Brentwood Magazine - March 2004

 Too young for love... 

...but not for a career, so says Julia Stiles

She's gorgeous, a millionaire, and about to graduate from Columbia University with a degree in English Literature. Is it any wonder Julia Stiles can't see herself getting married real soon? Despite the fact that her latest film The Prince and Me is all about falling in love with a real-life Prince Charming?

"All of a sudden, I hear about my peers getting married, and I can't even imagine that" says the 22-year-old. "But for me, I think that it's not really an option right now. I've been very career-oriented and I try to keep my life outside of my career as full as possible, but I think that marriage is a really big decision. I hate to see people making that decision so frivolously these days." Wise words from one still so young, but Julia Stiles is a woman who has been making seriously non-frivolous decisions for years. She knew she wanted to be an actress from very early on, attending New York City's Professional Children's School while actively pursuing her career. She got her first professional work at age 12, and by 18 had her first movie hit, 10 Things I Hate About You.

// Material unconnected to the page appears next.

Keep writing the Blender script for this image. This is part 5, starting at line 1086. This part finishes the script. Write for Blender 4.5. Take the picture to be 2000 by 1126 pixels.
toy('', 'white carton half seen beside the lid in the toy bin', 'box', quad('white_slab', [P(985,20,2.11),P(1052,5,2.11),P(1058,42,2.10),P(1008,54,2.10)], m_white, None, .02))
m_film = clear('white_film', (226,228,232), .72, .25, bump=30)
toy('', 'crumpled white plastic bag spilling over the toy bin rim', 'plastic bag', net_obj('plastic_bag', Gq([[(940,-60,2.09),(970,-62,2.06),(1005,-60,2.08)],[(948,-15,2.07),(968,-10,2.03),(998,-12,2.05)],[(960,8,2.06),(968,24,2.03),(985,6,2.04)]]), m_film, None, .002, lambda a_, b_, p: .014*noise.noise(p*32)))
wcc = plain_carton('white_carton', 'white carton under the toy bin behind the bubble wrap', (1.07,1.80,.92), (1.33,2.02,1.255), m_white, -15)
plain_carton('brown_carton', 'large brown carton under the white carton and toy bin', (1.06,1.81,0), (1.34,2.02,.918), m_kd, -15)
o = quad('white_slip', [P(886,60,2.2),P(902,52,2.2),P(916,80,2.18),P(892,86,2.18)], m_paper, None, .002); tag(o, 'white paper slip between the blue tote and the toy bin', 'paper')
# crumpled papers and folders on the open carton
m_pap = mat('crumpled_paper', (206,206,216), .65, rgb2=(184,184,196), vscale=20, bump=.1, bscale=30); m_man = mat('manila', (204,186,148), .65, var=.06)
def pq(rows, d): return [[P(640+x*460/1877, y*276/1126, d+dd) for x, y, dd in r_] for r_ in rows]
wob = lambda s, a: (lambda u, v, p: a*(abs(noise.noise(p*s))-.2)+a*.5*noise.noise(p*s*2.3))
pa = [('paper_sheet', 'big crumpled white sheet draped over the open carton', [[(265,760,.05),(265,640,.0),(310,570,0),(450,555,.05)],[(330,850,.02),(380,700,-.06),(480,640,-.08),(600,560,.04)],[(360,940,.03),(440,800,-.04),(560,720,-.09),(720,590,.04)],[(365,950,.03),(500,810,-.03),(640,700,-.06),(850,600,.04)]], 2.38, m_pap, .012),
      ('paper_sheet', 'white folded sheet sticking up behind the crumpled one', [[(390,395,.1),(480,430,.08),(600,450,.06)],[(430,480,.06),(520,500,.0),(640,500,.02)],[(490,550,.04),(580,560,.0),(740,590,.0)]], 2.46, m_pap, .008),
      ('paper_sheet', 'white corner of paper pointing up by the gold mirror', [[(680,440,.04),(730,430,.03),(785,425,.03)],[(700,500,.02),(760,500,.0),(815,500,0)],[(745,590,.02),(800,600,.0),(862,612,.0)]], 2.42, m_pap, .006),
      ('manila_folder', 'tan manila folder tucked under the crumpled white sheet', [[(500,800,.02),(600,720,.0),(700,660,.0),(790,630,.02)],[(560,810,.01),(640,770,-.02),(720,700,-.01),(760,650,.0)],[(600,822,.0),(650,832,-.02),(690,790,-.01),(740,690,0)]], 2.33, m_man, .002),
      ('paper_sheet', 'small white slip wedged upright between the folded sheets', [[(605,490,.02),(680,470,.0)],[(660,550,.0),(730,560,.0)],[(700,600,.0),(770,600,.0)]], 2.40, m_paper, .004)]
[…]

Nowadays, Stiles commands more than $4 million a picture, but what demands her attention is her college curriculum. She's in her senior year and talks more about favorite authors than about the process of acting.

"I feel like when I'm in school, it helps me to be a more thoughtful person that's grounded, and it keeps my head on straight and there's a lot of things that I'm curious about that I can't learn when I'm on set," she explains happily."School is really stimulating. It has exposed me to so much literature and art that I would've never otherwise been exposed to, and it's also a nice environment to grow up in.

I feel like being in college is the leap from being a teenager to being an adult, but you can do it in a safe environment." But woven throughout her conversations on Steinbeck and Kundera is the inevitable thread of her work, which brings her thoughts back to films, theater, and acting. "Sometimes, when I am in school, I feel that it's going to hinder my acting career," Stiles admits, blushing just a little.

"I just really get a lot of joy out of acting and so, a lot of times when I sit down and write a paper, I'm thinking, 'I just want to be on stage right now,' but luckily, that hasn't been the case too much. I've found through school that I really like writing, and so I love the idea of writing something for stage.

I took a playwriting class last semester and the idea of writing something for the stage is really intriguing to me."

She'll have to search to find time to pen a play, for her plate -- between classes, exams and movie making -- is definitely a full one. Stiles not only has The Prince and Me coming to theaters this year, but Romance and Cigarettes, a musical comedy set in Brooklyn, and The Bourne Supremacy, a big action thriller will both be hitting the big screen. She's also scheduled to hit London's West End, in a new stage production of David Mamet's Oleanna, starring opposite Aaron Eckhart, in April.

"I've really, really, really been wanting to get back onstage," Stiles cheers, "and I'm going to do a production of Oleanna in the West End in London in the spring. We start rehearsals in the middle of March. That was a big goal for me, and now it is happening!"

With stage, film, writing plays, and finishing college it's no wonder marriage is low on Stiles' "to do" list. She can't get married; she's just too busy.